• _Given material_
* START *

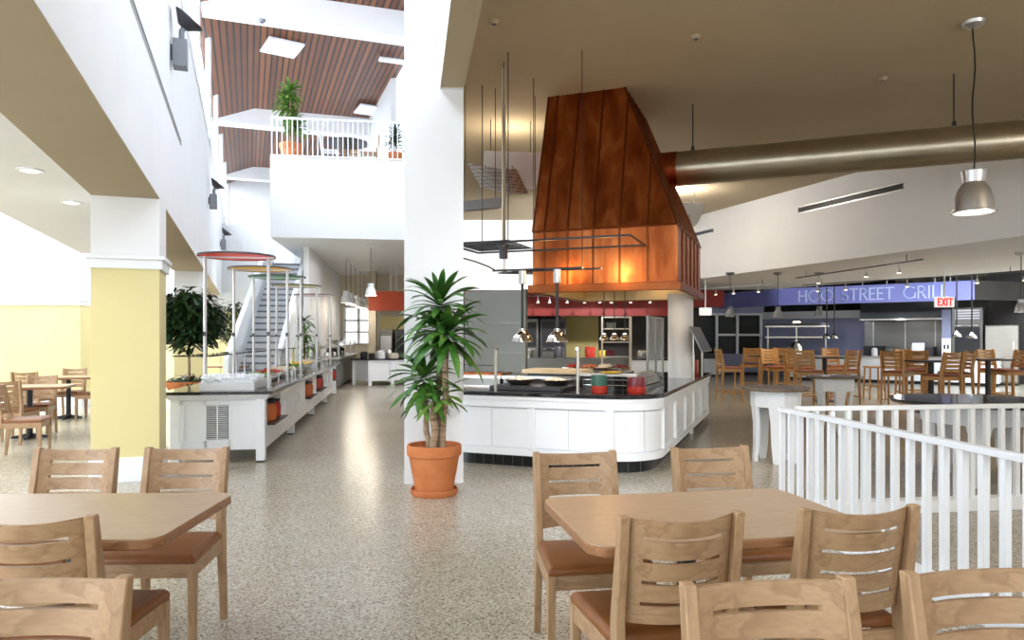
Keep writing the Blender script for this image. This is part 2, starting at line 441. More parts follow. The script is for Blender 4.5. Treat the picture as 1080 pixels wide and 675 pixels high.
# main dining room
struct('ceiling_dining', MB().prism([pb(.52,-3.5), pa(11.9,-3.5), pa(11.9,19.5), pb(.52,19.5)], 4.65, 4.78), shaded_white)
struct('wall_bulkhead_right', strip('a', 11.9, 12.1, -3.5, 19.5, 2.976, 4.78), white)
struct('wall_back_upper', B(-2.4,4.75,19.5,19.7,2.73,4.78), white)
struct('ceiling_low', MB().prism([pa(12.1,-3.5),(20,-3.5),(20,2),(14.5,11.6),(11.8,16.4),(9.4,20.7),(8.2,22.9),(-3,23.5),(-3,19.7),pa(12.1,19.5)], 2.976, 3.06), white)
band = MB().box(-1.4,4.9,20.7,21.0,2.06,2.80).box(4.9,6.15,20.6,21.0,2.32,2.80)
struct('trim_red_band', band, red)
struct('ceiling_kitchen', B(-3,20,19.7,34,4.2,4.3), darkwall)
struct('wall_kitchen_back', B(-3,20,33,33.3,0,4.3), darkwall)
struct('wall_right', B(17.8,18,-4,34,0,4.3), cream)
struct('wall_behind', MB().box(-18,18,-3.8,-3.5,0,.7).box(-18,18,-3.8,-3.5,3.6,9), white)
pane('window_front', [(-10,-3.6,.7),(10,-3.6,.7),(10,-3.6,3.6),(-10,-3.6,3.6)], 1.5)

# stair: white solid-sided flight climbing along the gallery wall
ST = Frame(-6.40, 16.2, YB)
nst, rise, go = 22, .165, .235
st = MB()
for k in range(nst):
    y = k*go; z = (k+1)*rise
    st.box(0, 1.0, y, y+go+.02, max(0,z-rise-.25), z-.035)
struct('stair_flight', st, white, loc=(ST.x,ST.y,0), rz=YB)
tr = MB()
for k in range(nst):
    y = k*go; z = (k+1)*rise
    tr.box(.005, .995, y-.03, y+go, z-.045, z)
struct('stair_treads', tr, grey_metal, loc=(ST.x,ST.y,0), rz=YB)
bal = MB()
H = nst*rise; Ln = nst*go
for x0 in (-.12, 1.0):
    bal.hull8([(x0,-.25,0),(x0+.12,-.25,0),(x0+.12,Ln,H-.35),(x0,Ln,H-.35)], [(x0,-.25,.95),(x0+.12,-.25,.95),(x0+.12,Ln,H+.95),(x0,Ln,H+.95)])
struct('stair_balustrade', bal, white_gloss, loc=(ST.x,ST.y,0), rz=YB)
# ================================================================== DINING CHAIRS AND TABLES
def rrect(x0, x1, y0, y1, r, n=6):
    pts = []
    for cx, cy, a0 in ((x1-r,y1-r,0),(x0+r,y1-r,90),(x0+r,y0+r,180),(x1-r,y0+r,270)):
        for k in range(n+1):
            t = radians(a0 + 90*k/n); pts.append((cx+r*cos(t), cy+r*sin(t)))
    return pts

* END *

Reproduce every line precisely as given, omitting all pictures.

• _Solution to this exercise_
Keep writing the Blender script for this image. This is part 2, starting at line 441. More parts follow. The script is for Blender 4.5. Treat the picture as 1080 pixels wide and 675 pixels high.
# main dining room
struct('ceiling_dining', MB().prism([pb(.52,-3.5), pa(11.9,-3.5), pa(11.9,19.5), pb(.52,19.5)], 4.65, 4.78), shaded_white)
struct('wall_bulkhead_right', strip('a', 11.9, 12.1, -3.5, 19.5, 2.976, 4.78), white)
struct('wall_back_upper', B(-2.4,4.75,19.5,19.7,2.73,4.78), white)
struct('ceiling_low', MB().prism([pa(12.1,-3.5),(20,-3.5),(20,2),(14.5,11.6),(11.8,16.4),(9.4,20.7),(8.2,22.9),(-3,23.5),(-3,19.7),pa(12.1,19.5)], 2.976, 3.06), white)
band = MB().box(-1.4,4.9,20.7,21.0,2.06,2.80).box(4.9,6.15,20.6,21.0,2.32,2.80)
struct('trim_red_band', band, red)
struct('ceiling_kitchen', B(-3,20,19.7,34,4.2,4.3), darkwall)
struct('wall_kitchen_back', B(-3,20,33,33.3,0,4.3), darkwall)
struct('wall_right', B(17.8,18,-4,34,0,4.3), cream)
struct('wall_behind', MB().box(-18,18,-3.8,-3.5,0,.7).box(-18,18,-3.8,-3.5,3.6,9), white)
pane('window_front', [(-10,-3.6,.7),(10,-3.6,.7),(10,-3.6,3.6),(-10,-3.6,3.6)], 1.5)

# stair: white solid-sided flight climbing along the gallery wall
ST = Frame(-6.40, 16.2, YB)
nst, rise, go = 22, .165, .235
st = MB()
for k in range(nst):
    y = k*go; z = (k+1)*rise
    st.box(0, 1.0, y, y+go+.02, max(0,z-rise-.25), z-.035)
struct('stair_flight', st, white, loc=(ST.x,ST.y,0), rz=YB)
tr = MB()
for k in range(nst):
    y = k*go; z = (k+1)*rise
    tr.box(.005, .995, y-.03, y+go, z-.045, z)
struct('stair_treads', tr, grey_metal, loc=(ST.x,ST.y,0), rz=YB)
bal = MB()
H = nst*rise; Ln = nst*go
for x0 in (-.12, 1.0):
    bal.hull8([(x0,-.25,0),(x0+.12,-.25,0),(x0+.12,Ln,H-.35),(x0,Ln,H-.35)], [(x0,-.25,.95),(x0+.12,-.25,.95),(x0+.12,Ln,H+.95),(x0,Ln,H+.95)])
struct('stair_balustrade', bal, white_gloss, loc=(ST.x,ST.y,0), rz=YB)
# ================================================================== DINING CHAIRS AND TABLES
def rrect(x0, x1, y0, y1, r, n=6):
    pts = []
    for cx, cy, a0 in ((x1-r,y1-r,0),(x0+r,y1-r,90),(x0+r,y0+r,180),(x1-r,y0+r,270)):
        for k in range(n+1):
            t = radians(a0 + 90*k/n); pts.append((cx+r*cos(t), cy+r*sin(t)))
    return pts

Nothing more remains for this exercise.